Mit dem Sky Tree, der an diesem Dienstag eröffnet wird, hat Japan den Rekord des höchsten Turms nach Tokio zurückgeholt. Mit 634 Metern übertrifft er den Fernsehturm von Guangzhou in China um 34 Meter. (Der Burj Khalifa in Dubai ist höher, aber das ist ein Hochhaus, kein Turm). Mehr als über die Rekordhöhe wird bei der Besichtigungstour allerdings über die Herrentoilette im Restaurant Musashi auf 345 Meter Höhe geredet. Ein kleiner Architektenscherz: Wer dort das Urinal benutzt, überblickt die östlichen Vororte von Tokio.

Alle Fernsehtürme sind einander ähnlich, auch von innen: ein schneller Fahrstuhl, Aussichtsplattformen, Restaurants und Souvenir-Shops.
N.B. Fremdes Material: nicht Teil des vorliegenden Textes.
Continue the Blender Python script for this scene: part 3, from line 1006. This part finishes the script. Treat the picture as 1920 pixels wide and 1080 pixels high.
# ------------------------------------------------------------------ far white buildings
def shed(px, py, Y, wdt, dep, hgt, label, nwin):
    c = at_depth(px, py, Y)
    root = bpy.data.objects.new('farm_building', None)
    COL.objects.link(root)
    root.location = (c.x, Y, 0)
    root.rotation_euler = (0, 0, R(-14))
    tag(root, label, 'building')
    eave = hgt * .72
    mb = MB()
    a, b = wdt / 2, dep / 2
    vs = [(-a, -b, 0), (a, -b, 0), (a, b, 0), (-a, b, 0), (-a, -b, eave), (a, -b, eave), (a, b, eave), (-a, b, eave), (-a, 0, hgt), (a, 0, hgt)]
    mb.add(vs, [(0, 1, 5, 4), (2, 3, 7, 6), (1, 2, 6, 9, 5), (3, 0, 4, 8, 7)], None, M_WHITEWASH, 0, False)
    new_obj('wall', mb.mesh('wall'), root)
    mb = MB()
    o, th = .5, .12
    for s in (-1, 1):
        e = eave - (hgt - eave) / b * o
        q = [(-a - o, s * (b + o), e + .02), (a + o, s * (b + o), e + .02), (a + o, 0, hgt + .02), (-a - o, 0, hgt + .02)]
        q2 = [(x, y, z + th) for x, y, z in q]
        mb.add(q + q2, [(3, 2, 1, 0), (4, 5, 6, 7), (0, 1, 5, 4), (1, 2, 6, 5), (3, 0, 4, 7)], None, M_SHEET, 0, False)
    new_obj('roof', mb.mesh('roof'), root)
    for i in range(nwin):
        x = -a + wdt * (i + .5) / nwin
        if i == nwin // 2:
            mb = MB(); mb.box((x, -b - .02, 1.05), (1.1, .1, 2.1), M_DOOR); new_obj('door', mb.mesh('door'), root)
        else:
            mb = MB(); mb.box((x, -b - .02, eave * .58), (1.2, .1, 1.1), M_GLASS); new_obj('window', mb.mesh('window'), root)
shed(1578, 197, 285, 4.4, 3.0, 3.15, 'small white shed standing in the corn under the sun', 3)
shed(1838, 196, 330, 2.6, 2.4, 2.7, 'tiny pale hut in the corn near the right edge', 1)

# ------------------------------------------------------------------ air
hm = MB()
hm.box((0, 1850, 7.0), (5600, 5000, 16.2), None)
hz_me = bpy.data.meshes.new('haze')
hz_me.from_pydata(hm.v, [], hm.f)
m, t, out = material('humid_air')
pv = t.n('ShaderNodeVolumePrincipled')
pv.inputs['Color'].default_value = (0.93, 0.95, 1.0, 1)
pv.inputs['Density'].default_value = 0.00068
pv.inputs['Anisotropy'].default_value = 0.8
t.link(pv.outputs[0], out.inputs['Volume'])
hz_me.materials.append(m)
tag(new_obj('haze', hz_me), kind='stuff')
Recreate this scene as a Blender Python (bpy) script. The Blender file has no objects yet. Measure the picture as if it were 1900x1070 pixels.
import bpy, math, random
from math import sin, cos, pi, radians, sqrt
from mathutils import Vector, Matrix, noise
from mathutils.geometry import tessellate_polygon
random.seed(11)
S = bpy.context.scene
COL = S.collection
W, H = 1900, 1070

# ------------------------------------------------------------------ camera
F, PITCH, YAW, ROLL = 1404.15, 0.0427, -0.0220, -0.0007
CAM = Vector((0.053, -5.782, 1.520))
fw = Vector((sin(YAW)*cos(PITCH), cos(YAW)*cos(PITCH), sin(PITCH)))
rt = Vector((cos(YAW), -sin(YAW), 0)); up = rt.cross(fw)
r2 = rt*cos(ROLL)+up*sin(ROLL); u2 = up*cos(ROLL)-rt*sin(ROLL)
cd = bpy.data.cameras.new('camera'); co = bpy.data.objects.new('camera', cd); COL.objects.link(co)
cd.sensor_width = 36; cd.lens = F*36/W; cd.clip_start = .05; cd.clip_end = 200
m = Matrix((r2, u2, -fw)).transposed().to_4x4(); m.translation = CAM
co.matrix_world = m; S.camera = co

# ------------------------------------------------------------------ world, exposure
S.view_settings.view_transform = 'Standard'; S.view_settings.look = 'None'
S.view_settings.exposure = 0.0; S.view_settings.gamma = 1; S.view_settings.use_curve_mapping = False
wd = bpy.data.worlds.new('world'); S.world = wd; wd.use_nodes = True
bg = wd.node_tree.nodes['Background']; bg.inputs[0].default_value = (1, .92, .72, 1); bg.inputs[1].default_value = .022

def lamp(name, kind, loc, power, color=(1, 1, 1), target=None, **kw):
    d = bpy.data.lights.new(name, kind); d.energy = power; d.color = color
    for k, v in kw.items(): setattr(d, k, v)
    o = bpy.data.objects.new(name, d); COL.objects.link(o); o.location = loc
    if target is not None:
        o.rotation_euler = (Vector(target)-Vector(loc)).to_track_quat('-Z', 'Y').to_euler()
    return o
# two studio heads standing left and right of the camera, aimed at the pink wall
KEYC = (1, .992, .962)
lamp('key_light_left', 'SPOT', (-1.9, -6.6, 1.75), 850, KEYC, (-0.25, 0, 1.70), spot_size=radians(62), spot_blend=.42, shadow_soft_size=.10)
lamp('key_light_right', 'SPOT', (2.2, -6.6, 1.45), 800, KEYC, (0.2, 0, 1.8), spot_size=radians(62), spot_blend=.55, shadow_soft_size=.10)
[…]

Im Sky Tree gibt es zusätzlich noch begehbare Glasböden, durch die man 350 Meter in die Tiefe blickt. Nachts wird der riesenhafte Turm je nach Jahreszeit mit unterschiedlichen Motiven bunt beleuchtet, aber das werden der Tokyo Tower und der Turm in Guangzhou auch. Gleichwohl hebt sich der Sky Tree ab von seinen kleineren Vorläufern: Auf 450 Metern windet sich eine begehbare, sanft abfallende Glasröhre um den Turm, man wandelt gleichsam durch die Luft. Windgeräusche vom Band sollen diesen Eindruck verstärken, sie lassen den Gang durch den Himmel allerdings eher künstlich erscheinen.

Erinnerung an das Alte aufleben lassen

Tokio blickt auf vier Jahrhunderte Geschichte zurück, doch davon hat sich wenig erhalten. Was nicht in Feuerbrünsten, im Erdbeben von 1923 oder in der amerikanischen Bombardierung im März 1945 unterging, wurde nach dem Zweiten Weltkrieg von Baggern plattgemacht. Jetzt soll ausgerechnet der Sky Tree, das erste Wahrzeichen des 21. Jahrhunderts, die Erinnerung an das Alte aufleben lassen.